======== RECORDED DATA ========
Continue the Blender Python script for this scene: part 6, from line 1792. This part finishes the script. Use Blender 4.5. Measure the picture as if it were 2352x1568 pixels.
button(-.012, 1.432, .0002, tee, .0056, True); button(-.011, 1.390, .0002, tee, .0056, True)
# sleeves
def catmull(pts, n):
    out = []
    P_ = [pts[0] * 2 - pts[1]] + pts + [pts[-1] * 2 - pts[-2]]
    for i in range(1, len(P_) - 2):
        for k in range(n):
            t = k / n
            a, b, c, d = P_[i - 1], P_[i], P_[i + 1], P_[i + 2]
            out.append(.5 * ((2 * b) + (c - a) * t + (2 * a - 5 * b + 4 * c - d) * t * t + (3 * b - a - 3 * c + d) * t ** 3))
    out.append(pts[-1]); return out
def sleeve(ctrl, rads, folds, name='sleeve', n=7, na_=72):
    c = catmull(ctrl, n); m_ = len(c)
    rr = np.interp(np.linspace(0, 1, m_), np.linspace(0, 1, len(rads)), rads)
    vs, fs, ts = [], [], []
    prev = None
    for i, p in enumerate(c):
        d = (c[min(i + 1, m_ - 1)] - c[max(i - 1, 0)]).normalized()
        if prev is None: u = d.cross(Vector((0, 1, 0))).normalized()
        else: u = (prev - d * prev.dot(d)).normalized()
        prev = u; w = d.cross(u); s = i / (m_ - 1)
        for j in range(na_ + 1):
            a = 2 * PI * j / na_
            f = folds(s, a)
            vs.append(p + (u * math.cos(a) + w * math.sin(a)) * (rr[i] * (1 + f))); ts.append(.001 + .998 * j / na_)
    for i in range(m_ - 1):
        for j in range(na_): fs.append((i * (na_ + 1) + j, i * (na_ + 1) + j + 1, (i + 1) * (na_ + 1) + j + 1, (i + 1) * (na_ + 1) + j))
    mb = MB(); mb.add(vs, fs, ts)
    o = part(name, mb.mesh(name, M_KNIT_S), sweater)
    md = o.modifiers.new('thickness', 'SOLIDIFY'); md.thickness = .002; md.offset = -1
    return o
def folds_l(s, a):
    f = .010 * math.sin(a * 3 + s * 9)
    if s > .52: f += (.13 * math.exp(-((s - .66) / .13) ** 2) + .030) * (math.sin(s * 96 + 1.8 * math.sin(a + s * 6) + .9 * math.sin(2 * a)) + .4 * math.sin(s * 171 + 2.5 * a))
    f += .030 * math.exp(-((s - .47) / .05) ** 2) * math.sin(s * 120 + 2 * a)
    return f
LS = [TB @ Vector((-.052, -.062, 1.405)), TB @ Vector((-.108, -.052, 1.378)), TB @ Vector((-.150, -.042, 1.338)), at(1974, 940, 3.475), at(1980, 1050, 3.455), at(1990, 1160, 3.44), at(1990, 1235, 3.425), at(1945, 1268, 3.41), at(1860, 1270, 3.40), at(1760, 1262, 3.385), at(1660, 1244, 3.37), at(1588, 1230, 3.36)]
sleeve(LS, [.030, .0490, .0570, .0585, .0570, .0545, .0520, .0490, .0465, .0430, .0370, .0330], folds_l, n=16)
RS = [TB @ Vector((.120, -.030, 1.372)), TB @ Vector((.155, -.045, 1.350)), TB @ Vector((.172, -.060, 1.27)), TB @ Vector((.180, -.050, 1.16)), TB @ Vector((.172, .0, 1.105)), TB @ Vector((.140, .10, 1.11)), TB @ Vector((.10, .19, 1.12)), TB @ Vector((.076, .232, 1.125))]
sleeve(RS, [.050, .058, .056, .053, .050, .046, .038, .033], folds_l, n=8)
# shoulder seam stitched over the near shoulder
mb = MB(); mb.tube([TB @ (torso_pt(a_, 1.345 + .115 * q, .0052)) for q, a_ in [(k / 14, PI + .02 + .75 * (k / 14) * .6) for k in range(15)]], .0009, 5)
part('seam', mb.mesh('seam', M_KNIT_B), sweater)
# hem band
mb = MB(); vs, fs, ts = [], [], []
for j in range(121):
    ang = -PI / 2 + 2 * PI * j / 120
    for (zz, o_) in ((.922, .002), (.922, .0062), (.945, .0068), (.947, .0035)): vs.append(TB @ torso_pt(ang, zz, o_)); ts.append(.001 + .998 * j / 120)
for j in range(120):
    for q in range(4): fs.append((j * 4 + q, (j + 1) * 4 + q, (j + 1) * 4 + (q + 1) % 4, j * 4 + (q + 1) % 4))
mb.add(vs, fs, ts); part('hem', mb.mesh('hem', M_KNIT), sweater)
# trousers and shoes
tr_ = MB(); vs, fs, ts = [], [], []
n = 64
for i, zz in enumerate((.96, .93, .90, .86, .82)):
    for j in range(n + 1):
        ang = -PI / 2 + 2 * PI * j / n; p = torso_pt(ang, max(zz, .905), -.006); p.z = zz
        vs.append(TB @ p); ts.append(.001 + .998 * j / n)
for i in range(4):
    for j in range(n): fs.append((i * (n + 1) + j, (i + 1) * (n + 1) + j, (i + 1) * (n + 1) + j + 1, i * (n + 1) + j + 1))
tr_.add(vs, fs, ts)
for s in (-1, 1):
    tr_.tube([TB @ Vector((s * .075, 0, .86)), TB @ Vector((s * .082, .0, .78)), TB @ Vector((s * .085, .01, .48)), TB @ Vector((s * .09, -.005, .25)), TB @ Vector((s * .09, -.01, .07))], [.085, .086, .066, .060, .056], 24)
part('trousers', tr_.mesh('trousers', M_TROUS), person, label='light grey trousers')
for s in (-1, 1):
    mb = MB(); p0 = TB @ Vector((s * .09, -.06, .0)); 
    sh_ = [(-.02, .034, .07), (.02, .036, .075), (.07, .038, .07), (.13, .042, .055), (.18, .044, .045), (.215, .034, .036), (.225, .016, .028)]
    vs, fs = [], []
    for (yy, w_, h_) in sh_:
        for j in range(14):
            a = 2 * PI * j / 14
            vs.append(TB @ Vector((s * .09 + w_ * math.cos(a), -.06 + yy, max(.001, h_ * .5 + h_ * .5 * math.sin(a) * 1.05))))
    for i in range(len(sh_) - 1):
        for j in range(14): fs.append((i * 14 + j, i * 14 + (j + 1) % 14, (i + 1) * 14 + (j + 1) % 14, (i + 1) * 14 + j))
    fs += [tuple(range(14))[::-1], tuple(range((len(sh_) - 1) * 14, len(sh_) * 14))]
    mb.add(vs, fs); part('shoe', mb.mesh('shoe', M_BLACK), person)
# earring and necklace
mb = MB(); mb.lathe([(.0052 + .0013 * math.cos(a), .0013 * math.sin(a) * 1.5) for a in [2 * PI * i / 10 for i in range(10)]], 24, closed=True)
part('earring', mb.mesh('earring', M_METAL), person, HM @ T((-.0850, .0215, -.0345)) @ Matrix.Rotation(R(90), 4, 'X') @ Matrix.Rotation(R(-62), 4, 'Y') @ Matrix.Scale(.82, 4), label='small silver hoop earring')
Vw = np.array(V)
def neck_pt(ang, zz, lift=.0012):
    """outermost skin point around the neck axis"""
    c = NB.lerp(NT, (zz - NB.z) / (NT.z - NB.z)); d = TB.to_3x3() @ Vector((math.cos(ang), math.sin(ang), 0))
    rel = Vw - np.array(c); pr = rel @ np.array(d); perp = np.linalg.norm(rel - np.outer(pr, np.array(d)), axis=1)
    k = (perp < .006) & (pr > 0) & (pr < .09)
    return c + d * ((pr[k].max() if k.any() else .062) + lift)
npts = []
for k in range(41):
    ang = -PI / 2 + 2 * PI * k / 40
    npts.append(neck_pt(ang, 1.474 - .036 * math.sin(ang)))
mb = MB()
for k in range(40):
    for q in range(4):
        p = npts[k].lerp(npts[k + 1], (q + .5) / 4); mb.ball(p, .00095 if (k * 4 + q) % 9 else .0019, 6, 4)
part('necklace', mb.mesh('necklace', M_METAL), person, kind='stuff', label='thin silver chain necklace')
========
**TASK PROMPT**: Determine the number of lines containing "part". Write only that number.

**CORRECT RESPONSE**: 8